* **Material provided**:
════════════════════

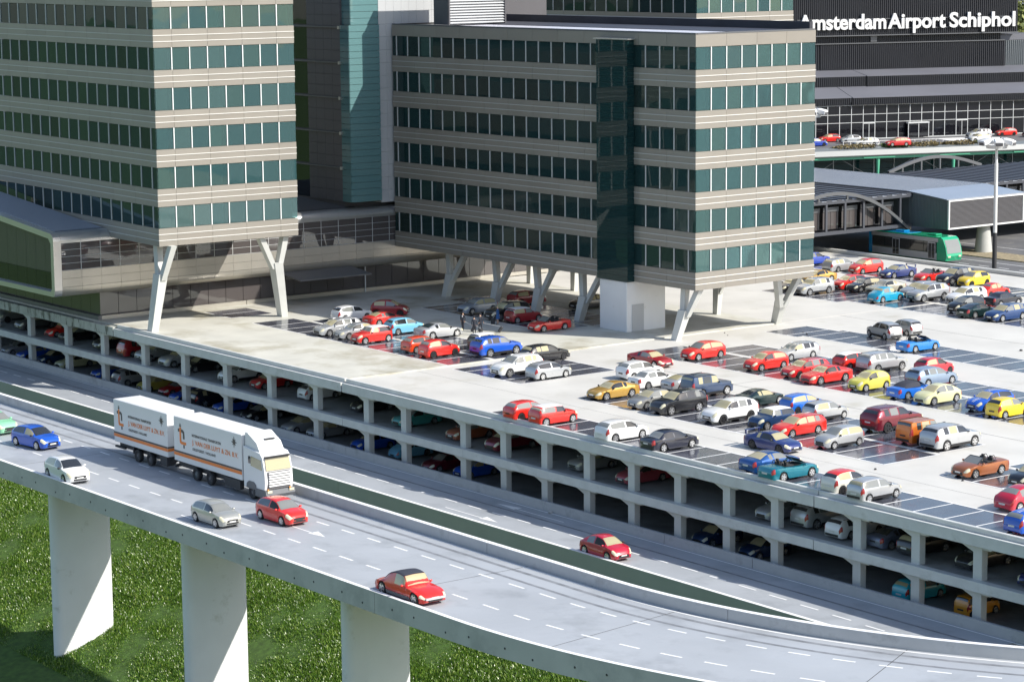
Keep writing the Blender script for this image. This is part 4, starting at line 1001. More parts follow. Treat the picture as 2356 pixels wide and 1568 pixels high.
class CarSurf:
    def __init__(s, p):
        s.p = p; L, Wd = p['L'], p['W']; s.h = L/2
        s.top = pchip([a for a, _ in p['prof']], [b for _, b in p['prof']])
        rb, r_t, wt, wb_ = p['k']
        s.y6 = pchip([-s.h, rb-.02, r_t, wt, wb_, s.h], [.80, .80, p['rw'], p['rw'], .80, .74])
        s.ax = (p['xf']-p['wb'], p['xf']); s.ra = p['R']*1.14; s.cl = .17 if p['R'] < .35 else .24
    def taper(s, x):
        h = s.h
        if x > h-.85: return 1-.24*((x-h+.85)/.85)**2.6
        if x < -h+.6: return 1-.14*((-h+.6-x)/.6)**2.4
        return 1.0
    def sec(s, x):
        p = s.p; hw = p['W']/2*s.taper(x); h = s.h
        zt = s.top(x); cl = s.cl
        end = max(0, (abs(x)-(h-.10))/.10); 
        cl2 = cl+.10*end
        zt2 = zt
        arch = 0
        for a in s.ax:
            d = abs(x-a)
            if d < s.ra: arch = max(arch, p['R']+math.sqrt(max(s.ra**2-d*d, 0))*.98)
        bl = p['belt'][0]+(p['belt'][1]-p['belt'][0])*(x+h)/(2*h)
        cr = .055 if x < s.p['k'][3]-.1 else .05
        z6 = zt2-cr; z5 = min(bl, z6-.02)
        lowz = max(cl2, arch)
        z4 = max(z5-.20, lowz+.06); z3 = max(cl2+.22, lowz+.03)
        z4 = min(max(z4, z3+.02), z5-.005) if z5 > z3+.03 else z5-.01
        z3 = min(z3, z4-.01)
        y6 = hw*s.y6(x)
        inn = .60
        e = 1-.10*end
        pts = [(0, cl2+.02), (hw*inn*e, cl2+.02), (hw*inn*e+.01, lowz), (hw*.965*e, lowz), (hw*.995*e, z3), (hw*1.0*e, z4), (hw*.955*e, z5)]
        for q in (.33, .67): pts.append(((hw*.955*(1-q)+y6*q)*e+.012*hw, z5+(z6-z5)*q))
        pts += [(y6*e, z6), (y6*.90*e, z6+.028), (y6*.5*e, zt2-.012), (0, zt2)]
        return pts
    def S(s, x, t, side=1):
        P = s.sec(x); i = min(int(t), len(P)-2); u = t-i
        a, b = P[i], P[i+1]
        return Vector((x, side*(a[0]+(b[0]-a[0])*u), a[1]+(b[1]-a[1])*u))
    # t index: 3 sill, 4, 5 shoulder, 6 belt, 9 roof edge, 10, 11, 12 centre
    def patch(s, xa, xb, ta, tb, sides=(1,), off=.006, nx=6, ntt=4, wrap=False):
        V, Fc = [], []
        def grid(side, tt):
            o = len(V)
            for i in range(nx+1):
                x = xa+(xb-xa)*i/nx
                for t in tt:
                    P = s.S(x, t, side); dx = s.S(min(x+.02, s.h), t, side)-s.S(max(x-.02, -s.h), t, side); dt = s.S(x, min(t+.05, 11.999), side)-s.S(x, max(t-.05, 0), side)
                    nn = dx.cross(dt)
                    if nn.length < 1e-9: nn = Vector((0, 0, 1))
                    nn.normalize()
                    if side > 0 and nn.y < 0 and abs(nn.y) > .02 or (abs(nn.y) <= .02 and nn.z < 0): nn = -nn
                    if side < 0 and nn.y > 0 and abs(nn.y) > .02: nn = -nn
                    V.append(tuple(P+nn*off))
            m = len(tt)
            for i in range(nx):
                for j in range(m-1):
                    q = (o+i*m+j, o+(i+1)*m+j, o+(i+1)*m+j+1, o+i*m+j+1)
                    Fc.append(q)
        for sd in sides: grid(sd, [ta+(tb-ta)*j/ntt for j in range(ntt+1)])
        bm = bmesh.new(); vs = [bm.verts.new(p) for p in V]
        for q in Fc: bm.faces.new([vs[i] for i in q])
        bmesh.ops.remove_doubles(bm, verts=bm.verts[:], dist=.0005); bmesh.ops.recalc_face_normals(bm, faces=bm.faces[:])
        me = bpy.data.meshes.new('patch'); bm.to_mesh(me); bm.free()
        me.polygons.foreach_set('use_smooth', [True]*len(me.polygons))
        return me
    def body(s):
        p = s.p; h = s.h; st = set()
        for i in range(25): st.add(round(-h+2*h*i/24, 3))
        for q in (.015, .04, .09, .16, .25, .38): st.add(round(h-q, 3)); st.add(round(-h+q, 3))
        for a in s.ax:
            for q in (-1.0, -.985, -.9, -.72, -.45, -.2, 0, .2, .45, .72, .9, .985, 1.0): st.add(round(a+q*s.ra, 3))
        for q in p['k']: st.add(round(q, 3))
        st = sorted(x for x in st if -h <= x <= h); s2 = [st[0]]
        for x in st[1:]:
            if x-s2[-1] > .012: s2.append(x)
        V, Fc = [], []; n = 0
        for x in s2:
            P = s.sec(x); ring = [(x, y, z) for y, z in P]+[(x, -y, z) for y, z in P[-2:0:-1]]
            n = len(ring); V += ring
        for i in range(len(s2)-1):
            for j in range(n): Fc.append((i*n+j, i*n+(j+1) % n, (i+1)*n+(j+1) % n, (i+1)*n+j))
        Fc += [tuple(range(n)), tuple(len(V)-1-i for i in range(n))]
        bm = bmesh.new(); vs = [bm.verts.new(q) for q in V]
        for q in Fc: bm.faces.new([vs[i] for i in q])
        bmesh.ops.recalc_face_normals(bm, faces=bm.faces[:])
        me = bpy.data.meshes.new('car_body'); bm.to_mesh(me); bm.free()
        me.polygons.foreach_set('use_smooth', [True]*len(me.polygons)); me.set_sharp_from_angle(angle=math.radians(42))
        return me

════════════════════

* **Challenge**:
Reproduce the whole listing word for word, setting aside any pictures.

* **Answer to this task**:
Keep writing the Blender script for this image. This is part 4, starting at line 1001. More parts follow. Treat the picture as 2356 pixels wide and 1568 pixels high.
class CarSurf:
    def __init__(s, p):
        s.p = p; L, Wd = p['L'], p['W']; s.h = L/2
        s.top = pchip([a for a, _ in p['prof']], [b for _, b in p['prof']])
        rb, r_t, wt, wb_ = p['k']
        s.y6 = pchip([-s.h, rb-.02, r_t, wt, wb_, s.h], [.80, .80, p['rw'], p['rw'], .80, .74])
        s.ax = (p['xf']-p['wb'], p['xf']); s.ra = p['R']*1.14; s.cl = .17 if p['R'] < .35 else .24
    def taper(s, x):
        h = s.h
        if x > h-.85: return 1-.24*((x-h+.85)/.85)**2.6
        if x < -h+.6: return 1-.14*((-h+.6-x)/.6)**2.4
        return 1.0
    def sec(s, x):
        p = s.p; hw = p['W']/2*s.taper(x); h = s.h
        zt = s.top(x); cl = s.cl
        end = max(0, (abs(x)-(h-.10))/.10); 
        cl2 = cl+.10*end
        zt2 = zt
        arch = 0
        for a in s.ax:
            d = abs(x-a)
            if d < s.ra: arch = max(arch, p['R']+math.sqrt(max(s.ra**2-d*d, 0))*.98)
        bl = p['belt'][0]+(p['belt'][1]-p['belt'][0])*(x+h)/(2*h)
        cr = .055 if x < s.p['k'][3]-.1 else .05
        z6 = zt2-cr; z5 = min(bl, z6-.02)
        lowz = max(cl2, arch)
        z4 = max(z5-.20, lowz+.06); z3 = max(cl2+.22, lowz+.03)
        z4 = min(max(z4, z3+.02), z5-.005) if z5 > z3+.03 else z5-.01
        z3 = min(z3, z4-.01)
        y6 = hw*s.y6(x)
        inn = .60
        e = 1-.10*end
        pts = [(0, cl2+.02), (hw*inn*e, cl2+.02), (hw*inn*e+.01, lowz), (hw*.965*e, lowz), (hw*.995*e, z3), (hw*1.0*e, z4), (hw*.955*e, z5)]
        for q in (.33, .67): pts.append(((hw*.955*(1-q)+y6*q)*e+.012*hw, z5+(z6-z5)*q))
        pts += [(y6*e, z6), (y6*.90*e, z6+.028), (y6*.5*e, zt2-.012), (0, zt2)]
        return pts
    def S(s, x, t, side=1):
        P = s.sec(x); i = min(int(t), len(P)-2); u = t-i
        a, b = P[i], P[i+1]
        return Vector((x, side*(a[0]+(b[0]-a[0])*u), a[1]+(b[1]-a[1])*u))
    # t index: 3 sill, 4, 5 shoulder, 6 belt, 9 roof edge, 10, 11, 12 centre
    def patch(s, xa, xb, ta, tb, sides=(1,), off=.006, nx=6, ntt=4, wrap=False):
        V, Fc = [], []
        def grid(side, tt):
            o = len(V)
            for i in range(nx+1):
                x = xa+(xb-xa)*i/nx
                for t in tt:
                    P = s.S(x, t, side); dx = s.S(min(x+.02, s.h), t, side)-s.S(max(x-.02, -s.h), t, side); dt = s.S(x, min(t+.05, 11.999), side)-s.S(x, max(t-.05, 0), side)
                    nn = dx.cross(dt)
                    if nn.length < 1e-9: nn = Vector((0, 0, 1))
                    nn.normalize()
                    if side > 0 and nn.y < 0 and abs(nn.y) > .02 or (abs(nn.y) <= .02 and nn.z < 0): nn = -nn
                    if side < 0 and nn.y > 0 and abs(nn.y) > .02: nn = -nn
                    V.append(tuple(P+nn*off))
            m = len(tt)
            for i in range(nx):
                for j in range(m-1):
                    q = (o+i*m+j, o+(i+1)*m+j, o+(i+1)*m+j+1, o+i*m+j+1)
                    Fc.append(q)
        for sd in sides: grid(sd, [ta+(tb-ta)*j/ntt for j in range(ntt+1)])
        bm = bmesh.new(); vs = [bm.verts.new(p) for p in V]
        for q in Fc: bm.faces.new([vs[i] for i in q])
        bmesh.ops.remove_doubles(bm, verts=bm.verts[:], dist=.0005); bmesh.ops.recalc_face_normals(bm, faces=bm.faces[:])
        me = bpy.data.meshes.new('patch'); bm.to_mesh(me); bm.free()
        me.polygons.foreach_set('use_smooth', [True]*len(me.polygons))
        return me
    def body(s):
        p = s.p; h = s.h; st = set()
        for i in range(25): st.add(round(-h+2*h*i/24, 3))
        for q in (.015, .04, .09, .16, .25, .38): st.add(round(h-q, 3)); st.add(round(-h+q, 3))
        for a in s.ax:
            for q in (-1.0, -.985, -.9, -.72, -.45, -.2, 0, .2, .45, .72, .9, .985, 1.0): st.add(round(a+q*s.ra, 3))
        for q in p['k']: st.add(round(q, 3))
        st = sorted(x for x in st if -h <= x <= h); s2 = [st[0]]
        for x in st[1:]:
            if x-s2[-1] > .012: s2.append(x)
        V, Fc = [], []; n = 0
        for x in s2:
            P = s.sec(x); ring = [(x, y, z) for y, z in P]+[(x, -y, z) for y, z in P[-2:0:-1]]
            n = len(ring); V += ring
        for i in range(len(s2)-1):
            for j in range(n): Fc.append((i*n+j, i*n+(j+1) % n, (i+1)*n+(j+1) % n, (i+1)*n+j))
        Fc += [tuple(range(n)), tuple(len(V)-1-i for i in range(n))]
        bm = bmesh.new(); vs = [bm.verts.new(q) for q in V]
        for q in Fc: bm.faces.new([vs[i] for i in q])
        bmesh.ops.recalc_face_normals(bm, faces=bm.faces[:])
        me = bpy.data.meshes.new('car_body'); bm.to_mesh(me); bm.free()
        me.polygons.foreach_set('use_smooth', [True]*len(me.polygons)); me.set_sharp_from_angle(angle=math.radians(42))
        return me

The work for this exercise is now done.